You're correct, as far as I know the term is used only by Israeli meteorologists. It just makes it easier to differentiate this type of thunderstorm from a "normal" low-based thunderstorm that produces heavy rain and hail. The "alto" type thunderstorm is different in the weather that comes with it.

But nevertheless, these clouds typically start as altocumulus (or altocumulus castellanus) and not cumulus.
This is quite intriguing, nonetheless, this whole "alto-Cb" thing. Did I mention that we had a cold snap last week? It was the darndest thing. I work night shift so I definitely felt it. The temperature read about 72 degrees at about 5am, which is normal for this time of year; but the humidity just had to be so low, that it felt 10-20 degrees colder. I was shivering and I almost threw on my Gortex jacket! It did this for about two mornings, then the July-like conditions returned. Nights this week have been really summer-like. Daytime temperatures are quite tolerable though.
Hey Dave, is the dry air hard on the skin? How long did it take you to adjust?

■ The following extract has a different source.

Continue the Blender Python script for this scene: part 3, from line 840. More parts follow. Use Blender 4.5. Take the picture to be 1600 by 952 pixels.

The CF personnel that were deployed to Afghanistan for the first time said it took them a few days to get used to operating in the dry climate. Though, I imagine it would take longer for all personnel to find the conditions at least somewhat comfortable.
The backwash of the same disturbance that's given Denver its snowstorm dropped the temperature (finally!) in Phoenix. When I went to work this morning it was in the mid-fifties with twenties dews. Man, it felt cold!

My lips chap and my throat dries in the fall at this time, every year. Phoenix is like Baghdad, except with too much economic and socio-political infrastructure, little culture ancient or otherwise, but thankfully no IEDs. Stay safe and thanks for the service, Dave.
A sharp upper-level trough is dipping down towards the Middle East on Sunday, so be prepaired for a fairly good chance of cloud development in Iraq from Sunday evening through Monday, with rain perhaps(?). Especially in northern Iraq.

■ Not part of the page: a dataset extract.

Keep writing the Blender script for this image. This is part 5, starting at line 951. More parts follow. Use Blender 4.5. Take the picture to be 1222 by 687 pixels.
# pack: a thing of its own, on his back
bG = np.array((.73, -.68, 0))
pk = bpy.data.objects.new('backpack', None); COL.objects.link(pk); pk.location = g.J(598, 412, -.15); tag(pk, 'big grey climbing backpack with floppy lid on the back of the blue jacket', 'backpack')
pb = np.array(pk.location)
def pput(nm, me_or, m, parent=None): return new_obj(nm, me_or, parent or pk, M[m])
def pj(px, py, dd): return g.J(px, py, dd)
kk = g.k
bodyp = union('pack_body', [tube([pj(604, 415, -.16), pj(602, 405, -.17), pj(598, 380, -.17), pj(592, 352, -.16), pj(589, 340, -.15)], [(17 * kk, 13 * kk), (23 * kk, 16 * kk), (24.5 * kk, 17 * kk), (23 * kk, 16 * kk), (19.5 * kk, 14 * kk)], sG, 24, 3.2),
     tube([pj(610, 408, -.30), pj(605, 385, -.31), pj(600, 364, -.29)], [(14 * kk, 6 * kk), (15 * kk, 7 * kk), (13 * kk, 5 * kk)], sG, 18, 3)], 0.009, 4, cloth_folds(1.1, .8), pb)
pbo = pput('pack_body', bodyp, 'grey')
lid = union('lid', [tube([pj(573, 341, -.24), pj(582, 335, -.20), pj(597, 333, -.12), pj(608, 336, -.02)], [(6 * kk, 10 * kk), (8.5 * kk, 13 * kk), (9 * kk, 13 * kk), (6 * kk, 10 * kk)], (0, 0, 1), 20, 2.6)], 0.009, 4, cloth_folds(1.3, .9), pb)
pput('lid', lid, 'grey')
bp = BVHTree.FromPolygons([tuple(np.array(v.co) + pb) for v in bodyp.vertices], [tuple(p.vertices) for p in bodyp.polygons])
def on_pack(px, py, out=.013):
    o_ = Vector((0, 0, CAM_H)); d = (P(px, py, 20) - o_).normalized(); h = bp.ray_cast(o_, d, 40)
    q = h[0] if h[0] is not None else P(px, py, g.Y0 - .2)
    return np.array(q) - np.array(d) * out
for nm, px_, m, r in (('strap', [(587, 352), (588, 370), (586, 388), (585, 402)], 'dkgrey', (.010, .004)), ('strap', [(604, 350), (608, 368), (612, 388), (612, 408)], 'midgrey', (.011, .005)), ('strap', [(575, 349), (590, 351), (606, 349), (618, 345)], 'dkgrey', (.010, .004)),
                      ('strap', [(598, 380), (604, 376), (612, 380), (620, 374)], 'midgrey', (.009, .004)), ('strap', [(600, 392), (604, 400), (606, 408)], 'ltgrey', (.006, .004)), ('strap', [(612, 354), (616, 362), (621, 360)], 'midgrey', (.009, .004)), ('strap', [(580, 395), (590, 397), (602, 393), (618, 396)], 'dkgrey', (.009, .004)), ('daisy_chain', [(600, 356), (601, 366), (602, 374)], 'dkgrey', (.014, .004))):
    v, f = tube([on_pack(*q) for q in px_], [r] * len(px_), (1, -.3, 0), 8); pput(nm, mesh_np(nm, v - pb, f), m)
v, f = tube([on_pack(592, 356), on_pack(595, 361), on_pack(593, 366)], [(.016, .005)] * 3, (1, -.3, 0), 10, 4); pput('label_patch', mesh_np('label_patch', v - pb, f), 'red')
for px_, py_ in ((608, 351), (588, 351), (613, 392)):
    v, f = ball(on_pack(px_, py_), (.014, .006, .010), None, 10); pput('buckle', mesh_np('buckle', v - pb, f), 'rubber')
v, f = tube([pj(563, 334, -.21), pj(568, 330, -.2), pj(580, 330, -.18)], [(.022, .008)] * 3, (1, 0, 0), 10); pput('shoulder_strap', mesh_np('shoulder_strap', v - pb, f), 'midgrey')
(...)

I can't wait to see what 8 degrees C at 850mb will produce while passing over the 28 degrees C Mediterranean Sea :)
Well, there was no rain that week in Baghdad, but there was a dust storm, ugh. Also some nice cumuliform cloud displays.

There was a good field of altocumulus castellanus this evening around sunset, must be another system coming in. It has been cold at night here, I think it got down to 48F once last week.
I can't post pictures until i can find an internet connection for my laptop.

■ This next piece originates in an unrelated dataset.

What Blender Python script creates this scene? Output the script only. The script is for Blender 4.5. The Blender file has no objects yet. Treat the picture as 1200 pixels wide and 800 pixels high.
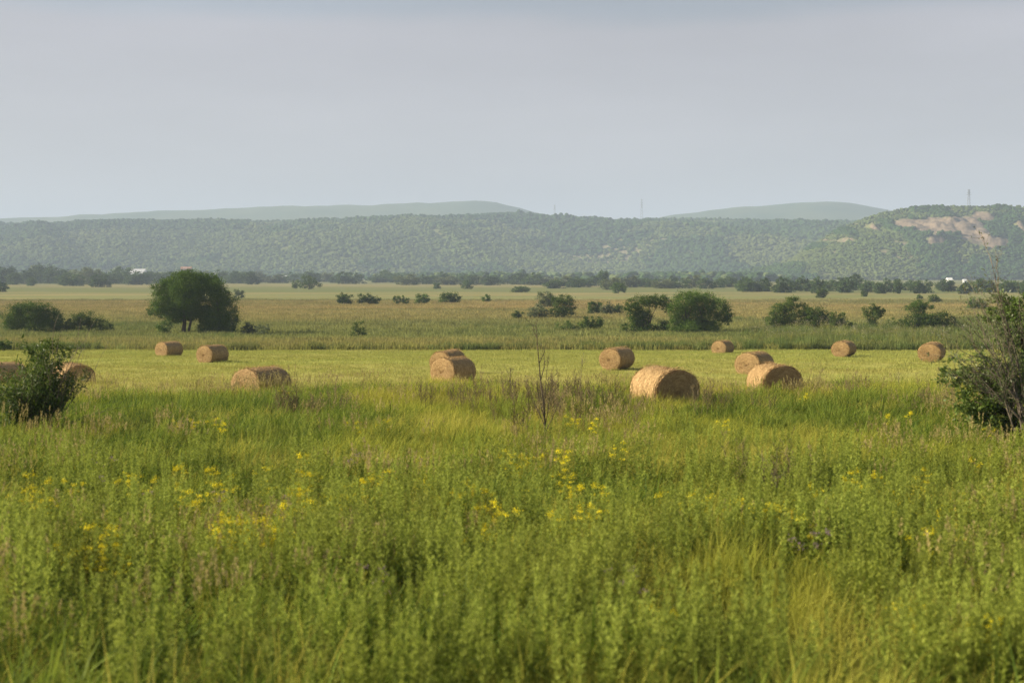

It rained this morning too. There was a little rumble of thunder with the heaviest shower. Then the sky cleared and it got really humid and tropical feeling. That was definitely welcome relief from the chill that's been in the air in the past few weeks.
We'll save you a few 'naders for when you return.

Keep up the good work and be safe. Thank you for your service. Post some scenic pics when you get a chance.

Bill Hark
There were more beautiful clouds today. Some mid level cumulus with virga at times and altocumulus covered much of the sky this evening. A few of the clouds lowered and grew to congestus at sunset. I thought I saw a few brief anivls. The instability is there, we just need some low level moisture. Dewpoints are topping out at 55F during the day. Today's high was around 87F. Humidity was a little noticeable.
Israel is experiencing unstable weather in the past two days and this will continue in the next couple of days as well.
Here's a nice waterspout over the Mediterranean that developed yesterday.
In reference to the altocumulonimbus mentioned earlier in this thread. I think I saw what one looks like yesterday, it began as an altocumulus, and it grew then develped an anvil. As it passed over, a light shower ensued, then the anvil became orpahned. No lightning, but it sure looked like a Cb.

It must have been on a cold front, because it's chilly today, brrrrrr.